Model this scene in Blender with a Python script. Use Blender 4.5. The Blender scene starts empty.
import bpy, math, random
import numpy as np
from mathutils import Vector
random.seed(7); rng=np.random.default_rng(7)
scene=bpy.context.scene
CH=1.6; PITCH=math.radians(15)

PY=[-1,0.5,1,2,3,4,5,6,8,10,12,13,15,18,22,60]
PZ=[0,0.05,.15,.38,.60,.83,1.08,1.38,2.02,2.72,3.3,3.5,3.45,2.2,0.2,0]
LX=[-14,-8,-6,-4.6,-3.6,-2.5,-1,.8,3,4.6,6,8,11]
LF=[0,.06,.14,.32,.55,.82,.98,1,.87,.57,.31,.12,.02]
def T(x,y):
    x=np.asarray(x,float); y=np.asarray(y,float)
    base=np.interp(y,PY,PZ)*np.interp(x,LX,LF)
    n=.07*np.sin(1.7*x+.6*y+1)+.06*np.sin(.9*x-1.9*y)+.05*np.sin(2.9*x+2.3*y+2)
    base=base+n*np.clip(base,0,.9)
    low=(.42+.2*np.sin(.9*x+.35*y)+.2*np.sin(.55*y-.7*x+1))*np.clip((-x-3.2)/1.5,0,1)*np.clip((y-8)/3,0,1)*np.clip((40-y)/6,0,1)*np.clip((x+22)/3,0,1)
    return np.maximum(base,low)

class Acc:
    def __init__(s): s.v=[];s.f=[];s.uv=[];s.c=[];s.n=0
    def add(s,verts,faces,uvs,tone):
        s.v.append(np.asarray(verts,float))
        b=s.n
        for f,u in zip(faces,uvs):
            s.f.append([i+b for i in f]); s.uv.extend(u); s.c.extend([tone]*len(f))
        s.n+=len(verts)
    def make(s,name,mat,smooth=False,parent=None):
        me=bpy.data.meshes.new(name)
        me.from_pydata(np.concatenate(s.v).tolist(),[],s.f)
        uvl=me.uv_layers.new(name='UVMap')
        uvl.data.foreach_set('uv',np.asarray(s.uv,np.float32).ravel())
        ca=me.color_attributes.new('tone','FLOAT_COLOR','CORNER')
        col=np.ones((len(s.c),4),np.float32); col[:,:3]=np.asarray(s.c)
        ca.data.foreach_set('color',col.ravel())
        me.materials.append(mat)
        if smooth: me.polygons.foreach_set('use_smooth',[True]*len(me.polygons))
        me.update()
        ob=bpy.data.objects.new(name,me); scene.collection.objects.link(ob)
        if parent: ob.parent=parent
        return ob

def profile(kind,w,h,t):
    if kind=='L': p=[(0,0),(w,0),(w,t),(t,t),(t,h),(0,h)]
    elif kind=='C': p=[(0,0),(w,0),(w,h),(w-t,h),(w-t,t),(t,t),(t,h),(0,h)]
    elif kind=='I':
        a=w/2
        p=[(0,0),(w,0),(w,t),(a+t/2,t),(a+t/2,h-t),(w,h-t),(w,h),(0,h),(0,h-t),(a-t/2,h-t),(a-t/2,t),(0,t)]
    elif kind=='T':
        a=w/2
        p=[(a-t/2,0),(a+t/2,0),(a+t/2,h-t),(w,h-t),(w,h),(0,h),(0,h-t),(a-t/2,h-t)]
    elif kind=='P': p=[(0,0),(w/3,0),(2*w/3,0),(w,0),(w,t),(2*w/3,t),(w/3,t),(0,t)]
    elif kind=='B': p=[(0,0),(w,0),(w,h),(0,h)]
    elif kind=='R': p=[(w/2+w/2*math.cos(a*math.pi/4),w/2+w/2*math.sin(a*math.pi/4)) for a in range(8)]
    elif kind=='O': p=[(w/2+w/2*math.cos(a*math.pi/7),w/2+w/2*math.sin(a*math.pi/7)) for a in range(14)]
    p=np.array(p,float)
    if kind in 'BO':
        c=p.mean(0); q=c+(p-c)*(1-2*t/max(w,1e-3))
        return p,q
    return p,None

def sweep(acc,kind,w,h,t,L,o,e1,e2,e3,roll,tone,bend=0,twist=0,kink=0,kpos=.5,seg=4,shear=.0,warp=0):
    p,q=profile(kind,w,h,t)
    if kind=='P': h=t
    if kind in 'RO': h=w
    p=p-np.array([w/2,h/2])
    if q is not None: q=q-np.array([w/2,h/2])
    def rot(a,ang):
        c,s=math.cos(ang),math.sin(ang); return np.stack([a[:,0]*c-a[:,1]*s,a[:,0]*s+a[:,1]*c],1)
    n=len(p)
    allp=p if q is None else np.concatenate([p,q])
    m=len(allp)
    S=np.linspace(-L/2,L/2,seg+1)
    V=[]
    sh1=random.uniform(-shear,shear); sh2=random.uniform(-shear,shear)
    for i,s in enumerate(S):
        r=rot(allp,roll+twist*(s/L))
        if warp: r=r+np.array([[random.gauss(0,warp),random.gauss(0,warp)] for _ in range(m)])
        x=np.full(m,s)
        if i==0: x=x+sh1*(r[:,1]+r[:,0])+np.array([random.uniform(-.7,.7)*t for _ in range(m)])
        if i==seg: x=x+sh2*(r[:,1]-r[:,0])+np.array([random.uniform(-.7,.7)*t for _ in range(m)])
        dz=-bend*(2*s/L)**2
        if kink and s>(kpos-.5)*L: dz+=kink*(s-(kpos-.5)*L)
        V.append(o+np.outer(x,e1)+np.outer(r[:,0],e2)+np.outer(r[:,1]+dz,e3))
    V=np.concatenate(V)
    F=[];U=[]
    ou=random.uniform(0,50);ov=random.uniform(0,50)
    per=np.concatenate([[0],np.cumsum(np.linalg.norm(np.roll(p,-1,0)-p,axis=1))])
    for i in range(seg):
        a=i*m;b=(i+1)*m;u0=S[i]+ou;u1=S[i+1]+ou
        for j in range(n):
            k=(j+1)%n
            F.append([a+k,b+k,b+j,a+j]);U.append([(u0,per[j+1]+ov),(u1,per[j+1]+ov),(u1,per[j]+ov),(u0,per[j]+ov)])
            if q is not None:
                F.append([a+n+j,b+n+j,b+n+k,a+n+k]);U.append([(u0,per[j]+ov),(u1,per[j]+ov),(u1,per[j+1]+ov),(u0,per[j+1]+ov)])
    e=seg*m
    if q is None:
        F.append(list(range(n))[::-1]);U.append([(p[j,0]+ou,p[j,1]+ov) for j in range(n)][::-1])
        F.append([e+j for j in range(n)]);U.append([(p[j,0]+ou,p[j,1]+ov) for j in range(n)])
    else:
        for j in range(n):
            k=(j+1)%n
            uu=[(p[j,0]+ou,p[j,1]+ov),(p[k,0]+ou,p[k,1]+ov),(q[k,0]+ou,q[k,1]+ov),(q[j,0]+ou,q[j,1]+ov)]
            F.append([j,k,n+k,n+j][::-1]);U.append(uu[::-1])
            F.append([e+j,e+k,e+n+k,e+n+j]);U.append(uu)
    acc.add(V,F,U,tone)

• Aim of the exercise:
Quote only the stretch of lines that starts the data above and ends with the line containing "CH=1.6; PITCH=math.radians(15)", both included.

• Written solution:
Model this scene in Blender with a Python script. Use Blender 4.5. The Blender scene starts empty.
import bpy, math, random
import numpy as np
from mathutils import Vector
random.seed(7); rng=np.random.default_rng(7)
scene=bpy.context.scene
CH=1.6; PITCH=math.radians(15)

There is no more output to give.